The WP, NYT, and LAT front yesterday’s meeting in Miami of Elián González with his Cuban grandmothers. USAT puts it inside. But all the papers front a picture of the boy. The NYT’s pic shows him smiling. The picture used by both USAT and the Post has him looking positively exuberant, making what looks like a peace sign with each hand, although, let’s face it, at that age, it’s probably bunny ears. The LAT, on the other hand, runs a shot of him looking glum.

USAT fronts, and the other papers stuff, the finding announced yesterday by the foundation that maintains Thomas Jefferson’s home and the preponderance of documentary materials relating to him, that, yes, he almost surely fathered one of his slave Sally Hemings’ six children and probably all six of them.

The WP reports that the Department of Energy has admitted that nearly 15,000 pages about U.S. nuclear weapon designs in the 1950s and ‘60s were mistakenly declassified and that on at least one occasion were accessed by an outside researcher. But the outside researcher was not apparently a Post reporter–the story doesn’t say when the papers were released nor who got a look at them.

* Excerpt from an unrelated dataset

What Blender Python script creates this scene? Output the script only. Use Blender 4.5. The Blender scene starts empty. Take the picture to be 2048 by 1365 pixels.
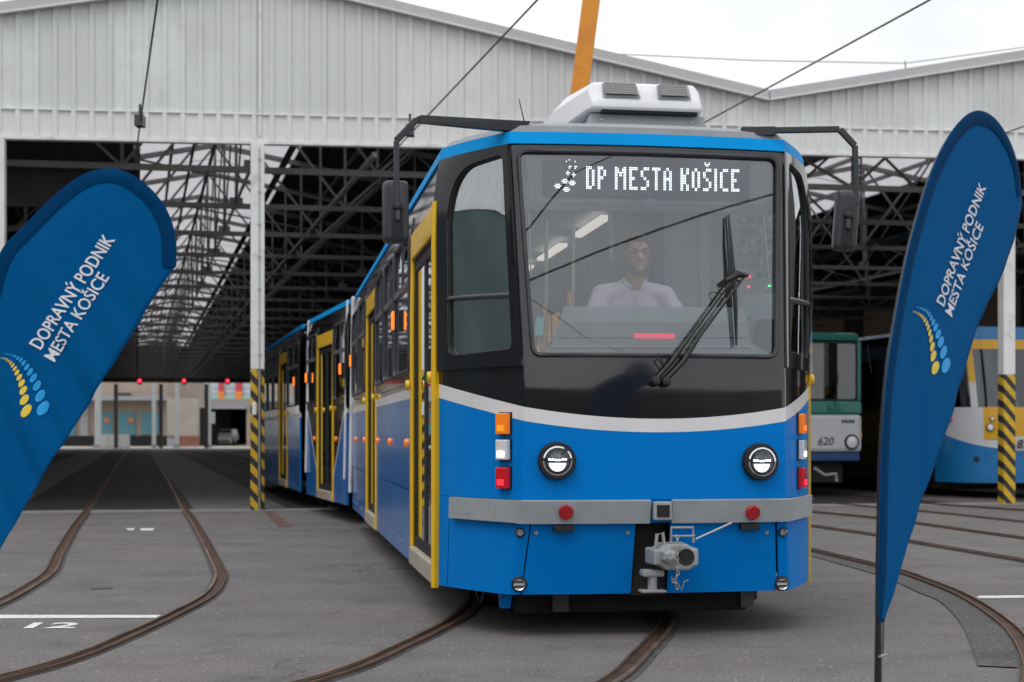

A letter to the NYT observes that Bill Bradley is demonstrating good sense in at least one concrete area: He’s been wearing a hat while campaigning in New Hampshire, while, judging by newspaper pictures, Al Gore and George W. Bush seem to go hatless there. Today’s Papers has a suggestion for pool reporters scratching their heads about what to ask the front-runners: “Sir, you say you’re willing to do the right thing even if it makes you look bad in the media. How can we believe that when, even in freezing weather, to look good you won’t wear a hat?”